SET PROBLEM: Provide only the number of lines in the records below that include "this".

RECORDS:
+---+

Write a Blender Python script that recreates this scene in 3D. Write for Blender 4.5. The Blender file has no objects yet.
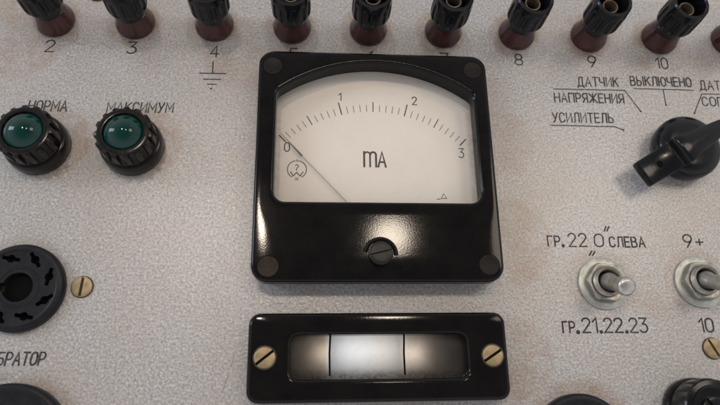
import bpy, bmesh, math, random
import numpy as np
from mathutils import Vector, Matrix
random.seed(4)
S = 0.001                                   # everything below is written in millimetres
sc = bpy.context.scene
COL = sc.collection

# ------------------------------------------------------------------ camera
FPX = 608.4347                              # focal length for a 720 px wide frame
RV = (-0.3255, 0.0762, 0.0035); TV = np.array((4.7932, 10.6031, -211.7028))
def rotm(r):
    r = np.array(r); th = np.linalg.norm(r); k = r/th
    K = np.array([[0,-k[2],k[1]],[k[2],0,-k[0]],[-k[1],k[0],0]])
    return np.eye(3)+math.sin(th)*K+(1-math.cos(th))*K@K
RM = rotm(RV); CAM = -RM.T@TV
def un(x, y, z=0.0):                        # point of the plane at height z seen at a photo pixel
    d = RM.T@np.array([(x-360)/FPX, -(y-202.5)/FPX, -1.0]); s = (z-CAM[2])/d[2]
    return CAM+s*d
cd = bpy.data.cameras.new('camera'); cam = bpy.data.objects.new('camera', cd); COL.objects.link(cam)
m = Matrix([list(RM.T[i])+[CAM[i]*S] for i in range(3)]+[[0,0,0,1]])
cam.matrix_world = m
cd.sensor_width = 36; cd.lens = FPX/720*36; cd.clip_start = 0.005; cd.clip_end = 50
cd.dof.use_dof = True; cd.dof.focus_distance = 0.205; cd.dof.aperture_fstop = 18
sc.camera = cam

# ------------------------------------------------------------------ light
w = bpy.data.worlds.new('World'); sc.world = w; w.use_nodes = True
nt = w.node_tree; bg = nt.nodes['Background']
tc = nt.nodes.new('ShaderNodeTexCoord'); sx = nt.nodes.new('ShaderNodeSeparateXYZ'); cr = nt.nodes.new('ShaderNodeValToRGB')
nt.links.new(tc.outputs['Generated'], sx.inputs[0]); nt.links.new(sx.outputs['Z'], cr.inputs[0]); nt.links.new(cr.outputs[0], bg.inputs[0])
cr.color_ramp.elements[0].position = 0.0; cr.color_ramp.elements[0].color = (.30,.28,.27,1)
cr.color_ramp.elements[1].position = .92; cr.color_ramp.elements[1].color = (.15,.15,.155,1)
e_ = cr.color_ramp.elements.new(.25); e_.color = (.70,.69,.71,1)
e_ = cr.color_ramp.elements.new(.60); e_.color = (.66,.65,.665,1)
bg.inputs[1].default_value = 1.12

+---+

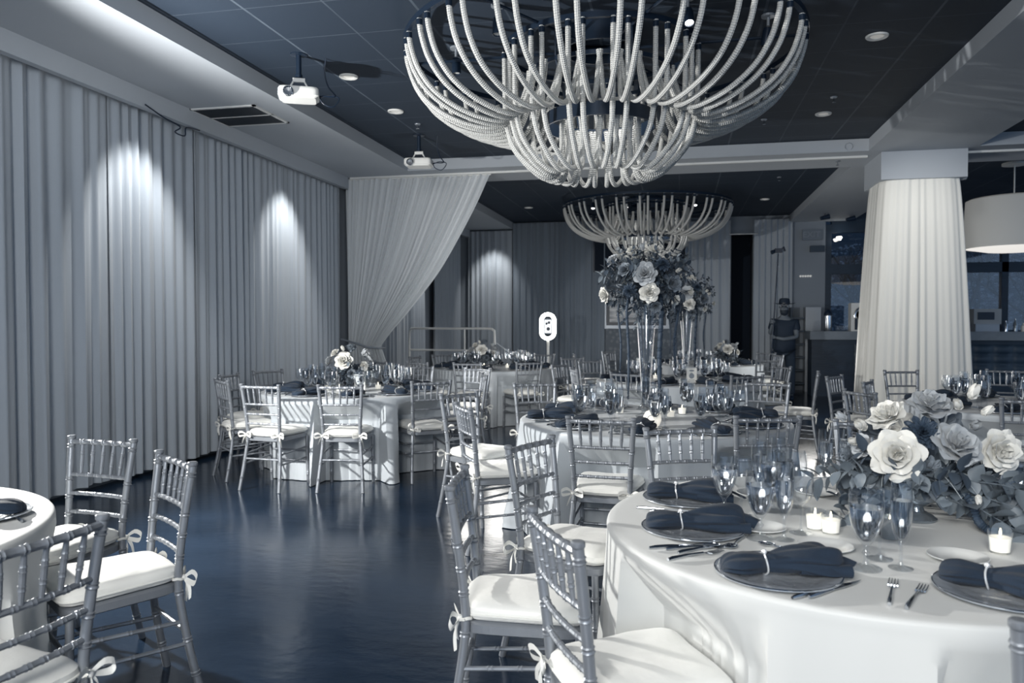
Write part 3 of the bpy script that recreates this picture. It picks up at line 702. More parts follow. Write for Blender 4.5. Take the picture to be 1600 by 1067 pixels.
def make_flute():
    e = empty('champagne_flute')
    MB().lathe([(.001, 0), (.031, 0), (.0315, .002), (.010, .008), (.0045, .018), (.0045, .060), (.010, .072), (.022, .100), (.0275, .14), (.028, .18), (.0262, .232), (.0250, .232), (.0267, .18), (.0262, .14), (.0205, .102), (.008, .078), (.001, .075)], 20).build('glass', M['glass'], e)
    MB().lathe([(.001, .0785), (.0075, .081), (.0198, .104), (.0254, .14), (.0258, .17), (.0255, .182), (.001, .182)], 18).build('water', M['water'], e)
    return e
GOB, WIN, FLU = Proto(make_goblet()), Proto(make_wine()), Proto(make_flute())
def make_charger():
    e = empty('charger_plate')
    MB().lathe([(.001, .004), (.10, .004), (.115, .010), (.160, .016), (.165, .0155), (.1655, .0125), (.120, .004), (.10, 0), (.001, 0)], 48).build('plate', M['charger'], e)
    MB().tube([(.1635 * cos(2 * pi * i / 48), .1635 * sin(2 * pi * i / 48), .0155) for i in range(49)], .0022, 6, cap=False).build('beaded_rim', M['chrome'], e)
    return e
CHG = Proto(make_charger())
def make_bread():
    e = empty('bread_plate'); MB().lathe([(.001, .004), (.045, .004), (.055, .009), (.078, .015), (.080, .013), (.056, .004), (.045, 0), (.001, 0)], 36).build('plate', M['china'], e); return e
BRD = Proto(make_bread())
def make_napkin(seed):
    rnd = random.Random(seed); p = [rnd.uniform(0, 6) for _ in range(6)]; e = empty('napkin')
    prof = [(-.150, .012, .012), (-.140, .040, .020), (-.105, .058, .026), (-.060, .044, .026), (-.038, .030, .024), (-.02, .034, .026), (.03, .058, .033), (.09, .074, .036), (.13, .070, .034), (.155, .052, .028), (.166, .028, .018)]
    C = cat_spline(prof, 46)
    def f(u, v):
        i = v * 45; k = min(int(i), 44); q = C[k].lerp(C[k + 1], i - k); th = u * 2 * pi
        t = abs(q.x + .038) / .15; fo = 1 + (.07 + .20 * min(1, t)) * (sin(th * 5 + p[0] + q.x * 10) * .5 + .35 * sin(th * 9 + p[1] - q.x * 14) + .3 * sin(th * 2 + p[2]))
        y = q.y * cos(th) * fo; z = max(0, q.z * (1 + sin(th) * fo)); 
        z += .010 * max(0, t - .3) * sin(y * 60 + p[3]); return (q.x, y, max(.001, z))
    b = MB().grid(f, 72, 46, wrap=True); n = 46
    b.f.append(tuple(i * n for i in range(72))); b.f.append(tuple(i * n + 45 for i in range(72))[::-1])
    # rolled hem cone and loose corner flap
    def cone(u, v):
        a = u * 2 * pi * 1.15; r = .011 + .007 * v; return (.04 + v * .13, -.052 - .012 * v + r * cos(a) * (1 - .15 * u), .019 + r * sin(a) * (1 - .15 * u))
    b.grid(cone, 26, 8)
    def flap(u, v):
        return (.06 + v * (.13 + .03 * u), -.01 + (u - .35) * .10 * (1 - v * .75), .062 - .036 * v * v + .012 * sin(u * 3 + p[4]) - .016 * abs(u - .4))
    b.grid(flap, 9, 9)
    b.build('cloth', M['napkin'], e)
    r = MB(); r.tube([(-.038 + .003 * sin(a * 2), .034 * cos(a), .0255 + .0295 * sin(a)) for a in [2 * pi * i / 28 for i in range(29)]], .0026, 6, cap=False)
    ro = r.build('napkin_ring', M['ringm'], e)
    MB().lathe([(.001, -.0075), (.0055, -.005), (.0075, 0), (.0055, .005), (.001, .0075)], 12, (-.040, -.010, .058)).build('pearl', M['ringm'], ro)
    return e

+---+

THE OUTPUT: 2